Circle of Hands by Ron Edwards

In this book, Ron created a thoroughly interesting setting. The mechanics seem simple and a bit random (in character generation), but that fits the less scripted times that he’s emulating.

The book covers four undifferentiated nations in a very local dark ages setting, with two sweeping magics running through the area and altering the world in their image. The four regions are very similar; there’s little coinage, a great deal of mistrust for outsiders (who, to be fair, are often raiders), a presumption that everyone you’ll encounter is culturally the same.

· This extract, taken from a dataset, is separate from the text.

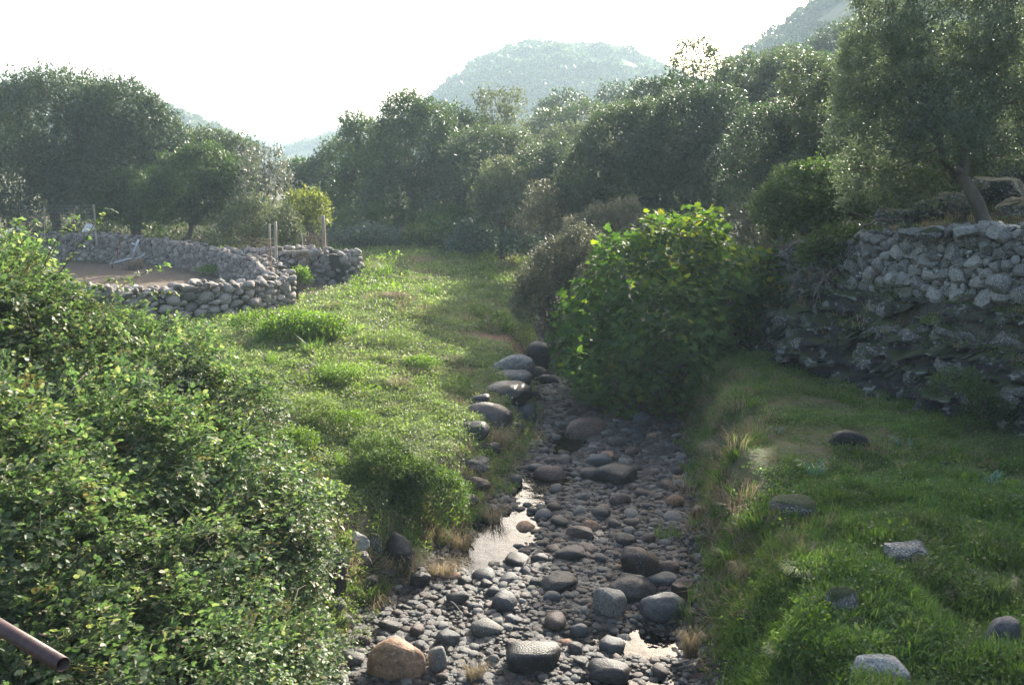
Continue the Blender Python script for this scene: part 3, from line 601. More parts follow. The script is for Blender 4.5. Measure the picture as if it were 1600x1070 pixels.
TR = [
 # left
 ('olive_tree', 'huge dense grey green olive tree filling the left edge above the pen', 'tree', [(70, 215, 110, 80), (95, 170, 75, 52), (30, 280, 100, 80), (150, 260, 90, 85), (-60, 230, 110, 90), (110, 320, 110, 45)], 42, 'olive_dark', (90, 0)),
 ('olive_tree', 'dense domed olive tree joined to the right flank of the huge left tree', 'tree', [(190, 190, 62, 55), (225, 240, 62, 70), (170, 290, 80, 62), (250, 285, 50, 50)], 41, 'olive_dark', (200, 0)),
 ('holm_oak', 'dark round evergreen oak with leaning trunk standing over the rear wall of the pen', 'tree', [(300, 300, 58, 55), (345, 320, 50, 45), (265, 318, 50, 40), (320, 272, 42, 36), (372, 300, 30, 42)], 37.5, 'oak', (275, 0)),
 ('holm_oak', 'low dark green oak at the left of the round one behind the pen', 'tree', [(210, 300, 40, 34), (190, 330, 36, 32), (235, 335, 36, 30)], 38.5, 'oak', (215, 0)),
 ('oak_tree', 'feathery topped tree rising behind the round evergreen', 'tree', [(330, 238, 34, 28), (365, 245, 28, 26), (345, 275, 45, 34), (312, 228, 16, 16)], 44, 'olive', (345, 0)),
 ('grey_tree', 'pale grey leaved sparse tree beside the yellowing tree', 'tree', [(405, 262, 26, 26), (428, 285, 22, 30), (400, 298, 26, 28), (425, 255, 14, 18)], 36, 'greyleaf', (425, 0)),
 ('shrub', 'grey green bush under the pale grey tree at the end of the pen', 'shrub', [(392, 345, 34, 34), (372, 360, 26, 24), (412, 366, 16, 20)], 34, 'pale', (392, 0)),
 ('shrub', 'small rounded silver green bush behind the two thin posts', 'shrub', [(442, 360, 21, 30), (450, 374, 15, 16)], 31, 'pale', (444, 0)),
 ('small_tree', 'small yellowing tree beside the post at the pen gate', 'tree', [(478, 325, 26, 21), (462, 340, 20, 18), (498, 335, 13, 22), (478, 348, 26, 12)], 33, 'yellow_tree', (474, 0)),
 # valley end
 ('oak_tree', 'shaded blue green tree in the valley gap right of the yellowing tree', 'tree', [(500, 300, 45, 42), (535, 265, 40, 40), (468, 285, 28, 26), (545, 310, 45, 40)], 58, 'oak', (520, 0)),
 ('oak_tree', 'dark oak with ragged left crown at the valley bend', 'tree', [(568, 225, 32, 32), (590, 270, 50, 50), (552, 200, 16, 14), (560, 310, 45, 36)], 52, 'oak', (580, 0)),
 ('oak_tree', 'tallest dark oak with two bulging tops at the head of the meadow', 'tree', [(635, 190, 34, 36), (668, 205, 34, 38), (640, 250, 62, 60), (625, 305, 56, 42), (690, 265, 40, 50)], 49, 'oak', (640, 0)),
 ('oak_tree', 'light topped tree between the tallest oak and the pale crown', 'tree', [(712, 200, 22, 28), (735, 215, 26, 26), (720, 245, 36, 34)], 54, 'oak', (722, 0)),
 ('grey_tree', 'pale grey green tree standing up against the flat topped hill', 'tree', [(770, 180, 30, 34), (800, 172, 18, 24), (778, 212, 40, 30), (757, 165, 14, 16)], 56, 'pale', (778, 0)),
 ('olive_tree', 'broad rounded olive with sunlit top at the head of the meadow', 'tree', [(760, 240, 58, 32), (735, 280, 46, 50), (800, 250, 42, 36), (770, 310, 52, 40), (705, 320, 34, 34)], 46, 'olive', (755, 0)),
 ('olive_tree', 'small pale olive with bright left edge in front of the broad olive', 'tree', [(782, 290, 32, 34), (795, 325, 40, 34), (770, 318, 24, 28)], 39, 'pale', (785, 0)),
 ('olive_tree', 'yellow green feathery tree right of the small pale olive', 'tree', [(838, 262, 34, 26), (862, 285, 36, 36), (830, 300, 34, 36), (880, 250, 24, 22)], 41, 'olive', (850, 0)),
 ('shrub', 'grey brown rounded shrub at the foot of the wooded slope', 'shrub', [(852, 325, 32, 34), (845, 358, 36, 28), (880, 345, 26, 34)], 34.5, 'brush', (855, 0)),
 ('olive_tree', 'big olive with a bright left edge over the grey brown shrub', 'tree', [(965, 225, 56, 50), (930, 280, 52, 52), (985, 290, 66, 62), (920, 320, 36, 42), (1010, 200, 40, 36), (960, 350, 60, 36)], 34, 'olive', (965, 0)),
 ('oak_tree', 'dark rounded tree on the skyline right of the flat topped hill', 'tree', [(885, 168, 32, 15), (868, 178, 24, 12)], 84, 'olive_dark', (880, 0)),
 ('oak_tree', 'small dark tree on the skyline beside the big olive', 'tree', [(958, 150, 17, 11), (948, 160, 14, 9)], 88, 'olive_dark', (955, 0)),
 ('olive_tree', 'pale bushy tree on the slope under the skyline trees', 'tree', [(870, 200, 40, 20), (915, 195, 36, 24), (845, 212, 28, 16)], 66, 'olive', (880, 0)),
 ('olive_tree', 'greenish tree on the slope above the feathery tree', 'tree', [(890, 225, 34, 22), (925, 228, 28, 26), (860, 235, 24, 16)], 54, 'pale', (890, 0)),
 ('olive_tree', 'hazy olive in the middle of the wooded slope', 'tree', [(1075, 200, 56, 52), (1040, 250, 56, 60), (1105, 260, 62, 62), (1060, 310, 66, 46), (1120, 180, 40, 36)], 32, 'olive_dark', (1080, 0)),
 ('oak_tree', 'tall airy tree standing above the wooded slope against the sky', 'tree', [(1085, 95, 30, 26), (1062, 108, 16, 16), (1108, 106, 18, 18), (1085, 130, 38, 22), (1075, 78, 10, 10), (1103, 82, 9, 9)], 42, 'oak', (1086, 0)),
 ('olive_tree', 'dark tree under the tall airy one on the slope', 'tree', [(1010, 160, 30, 24), (1050, 155, 34, 24), (1030, 185, 40, 26)], 44, 'olive_dark', (1030, 0)),
 ('olive_tree', 'green crown right of the tall airy tree on the slope', 'tree', [(1165, 125, 44, 30), (1205, 150, 42, 40), (1150, 165, 44, 36), (1225, 110, 32, 22)], 38, 'olive', (1180, 0)),
 ('olive_tree', 'shaded olive crown behind the light shaft on the slope', 'tree', [(1190, 225, 50, 50), (1230, 265, 50, 50), (1180, 300, 52, 44), (1250, 200, 42, 42)], 27, 'olive_dark', (1205, 0)),
 ('olive_tree', 'olive crown left of the great leaning olive', 'tree', [(1280, 170, 40, 40), (1262, 130, 36, 32), (1300, 215, 44, 44), (1290, 255, 40, 30)], 25, 'olive', (1285, 0)),
 ('oak_tree', 'dark wooded clump high on the mountainside left of the great olive', 'tree', [(1310, 72, 36, 22), (1345, 58, 32, 20), (1285, 88, 26, 16)], 74, 'olive_dark', (1320, 0)),
 ('oak_tree', 'green clump on the mountain shoulder below the dark clump', 'tree', [(1235, 100, 30, 18), (1265, 112, 36, 18), (1205, 108, 22, 14)], 66, 'oak', (1240, 0)),
 ('olive_tree', 'olive crown showing between the mountain clump and the great olive', 'tree', [(1330, 125, 40, 30), (1365, 105, 36, 30), (1310, 150, 30, 20)], 40, 'olive', (1340, 0)),
 ('lentisk_shrub', 'bright green rounded shrub on the wall top below the great olive', 'shrub', [(1250, 300, 50, 36), (1290, 285, 42, 28), (1215, 330, 36, 32), (1300, 325, 46, 34), (1255, 355, 52, 30)], 19.5, 'lentisk', (1265, 0)),
 ('olive_tree', 'dense olive standing behind the great leaning olive at the right edge', 'tree', [(1540, 150, 90, 70), (1610, 110, 90, 80), (1480, 110, 70, 60), (1600, 210, 80, 50), (1500, 200, 60, 40)], 23, 'silver', (1570, 0)),
 ('olive_tree', 'shaded olive between the great leaning olive and the slope', 'tree', [(1400, 200, 70, 60), (1440, 120, 70, 60), (1370, 260, 60, 46), (1450, 260, 60, 36)], 24, 'olive', (1420, 0)),
 ('lentisk_shrub', 'dark shrub behind the wall left of the great olive trunk', 'shrub', [(1400, 320, 46, 26), (1440, 300, 40, 24), (1360, 335, 36, 22)], 19.5, 'lentisk', (1400, 0)),
 ('lentisk_shrub', 'dark shrub on the slope right of the great olive trunk', 'shrub', [(1570, 290, 50, 24), (1610, 270, 46, 30), (1540, 300, 30, 18)], 20.5, 'oak', (1575, 0)),
 ('lentisk_shrub', 'shaded bush on the slope directly behind the great olive trunk', 'shrub', [(1480, 290, 50, 30), (1520, 275, 40, 30), (1450, 270, 36, 24)], 22, 'oak', (1490, 0)),
 ('lentisk_shrub', 'low dark shrub spilling over the left end of the dry stone wall', 'shrub', [(1320, 385, 40, 24), (1290, 400, 36, 26), (1345, 368, 22, 14)], 17.2, 'lentisk', (1310, 0)),
 # undergrowth at the head of the meadow
 ('low_bush', 'low blue green bush at the left end of the far undergrowth', 'bush', [(575, 375, 24, 16), (545, 378, 20, 12)], 40.6, 'bluegreen', (560, 0)),
 ('low_bush', 'fresh green bush under the tallest oak', 'bush', [(560, 350, 36, 16), (600, 345, 36, 16), (640, 350, 22, 14)], 47, 'lentisk', (600, 0)),
 ('low_bush', 'blue green thistle bush left of the yellow flowering broom', 'bush', [(600, 380, 26, 16), (632, 384, 22, 14)], 41, 'bluegreen', (615, 0)),
 ('low_bush', 'dark green bush in front of the red earth bank', 'bush', [(670, 380, 24, 16), (698, 384, 22, 16)], 41, 'oak', (685, 0)),
 ('low_bush', 'wide blue green bush below the small pale olive', 'bush', [(740, 375, 30, 24), (775, 384, 28, 18), (720, 390, 22, 12)], 39.5, 'bluegreen', (750, 0)),
 ('low_bush', 'green bush between the broad olive and the broom', 'bush', [(715, 350, 30, 18), (690, 345, 24, 14)], 44, 'lentisk', (705, 0)),
 ('low_bush', 'dull green bush at the foot of the grey brown shrub', 'bush', [(810, 385, 26, 16), (838, 392, 24, 14)], 38, 'bluegreen', (820, 0)),
 ('tall_shrub', 'brown twiggy shrub rising behind the left shoulder of the fig', 'shrub', [(905, 375, 34, 36), (935, 355, 26, 30), (965, 345, 22, 28), (985, 340, 18, 26), (880, 400, 30, 30)], 25, 'brush', (925, 0)),
 ('tall_shrub', 'grey brown small leaved shrub at the left foot of the fig', 'shrub', [(850, 440, 42, 46), (835, 480, 36, 40), (875, 470, 42, 60), (868, 410, 32, 28), (880, 515, 30, 30), (890, 400, 34, 30), (915, 380, 26, 26), (830, 445, 26, 26), (905, 430, 30, 40)], 21.5, 'brush', (862, 0)),
 ('tall_shrub', 'dark twiggy shrub behind the right shoulder of the fig', 'shrub', [(1180, 370, 34, 34), (1150, 350, 28, 26), (1210, 395, 26, 30)], 23, 'brush', (1180, 0)),
]
SPARSE = {'pale grey leaved sparse tree beside the yellowing tree', 'tall airy tree standing above the wooded slope against the sky', 'pale grey green tree standing up against the flat topped hill'}
for i, (nm, lb, cat, bl, Y_, mt, ft) in enumerate(TR):
    kw = dict(lai=2.3, gap=-.1) if lb in SPARSE else {}
    if cat in ('bush',): kw['trunk'] = False
    if mt == 'brush': kw.update(upw=1.5, dis=.42, gap=-.1, lai=3.0, leaf=.05 if Y_ < 30 else None, inner=.45)
    plant(nm, lb, cat, bl, Y_, M[mt], ft, seed=i, **kw)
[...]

It’s a direct, honest culture. As players, you make a pair of Circle Knights who are among the new King(ish) of Rolke’s kitchen cabinet–and who are each familiar with both black and white magic. Most of the time you’re in villages; cities over a thousand people are rare and won’t often be visited by the knights on their ventures.

The magic system is strongly thematic, which is reinforced by the cultural implications of magic being introduced before character creation and spell lists. The culture and Ron’s presentation of it is excellent–if you’re looking for a way to play people who don’t feel like 20th century people in costume, this game gives both a complete setting and strong guidelines for conveying that culture. (As a closest analogue, think 9th century Germany or England.)

Playing it is trickier; I’d be interested, but I’d really want fellow players to have read a bit–or at least be willing to set all of their assumptions aside. Since so much gaming is fantasy gaming, there are a lot of assumptions to peel away.

So… mark me as interested, though probably not interested in running it quite yet. With a similarly invested group, I think it’d be interesting to experience in play. The website for Circle of Hands.

Hawk of May, Kingdom of Summer, and In Winter’s Shadow

One of my favorite trilogies– and my favorite retelling of Arthurian myth. This trilogy by Gillian Bradshaw is sympathetic and with characters understandable to modern readers.

Hawk of May centers on Gwalchmai, a version of Gawain, this time a son of Lot. He’s a compelling character, a weak warrior who finds a cause and his destiny. He’s the only really high magic character– everyone else scorns and disbelieves magic… in the daylight. The situation feels authentic, with numerous kingdoms in turmoil, striving and ignoring the looming threat nearby.

His mother, Morgawse, is half a goddess and completely consumed by darkness. Gwalchmai struggles with doubt (his own and others’), but finds a solid path. The relations between the brothers is very well written, and changes surprisingly as the story goes on.

Kingdom of Summer is trickier; while the viewpoint character changes (to Rhys ap Sion), the story focus really remains on Gwalchmai. Shifting the viewpoint allows us to see how extraordinary Gwalchmai is, particularly for his era and profession. Rhys is well motivated and clearly drawn, but he’s not the high magic hero of the first book.

In Winter’s Shadow was hard to enjoy the first time; I was unsympathetic to Gwynhwyfar and heaped the blame on her. Since she was the viewpoint character, I had a lot of problems enjoying the book. On rereading, I cut her a lot more slack and came to sympathize with her. Each time I fall a little more for her; her struggle is understated and her story starts late– the great efforts of her early years are short flashbacks, not lived.

Medraut is compelling, though his persuasion has to be chalked up as supernaturally effective and his motivation seems thin. Despite that, he’s an excellent foil, one on whom all of the characters can project their own darkness. Bedwyr becomes more contemptible to me, but I understand his pain and need for love.

The end is excellent; while you know everything is failing, you hope that some brightness can be saved and passed on. You’re rooting, even when all seems lost.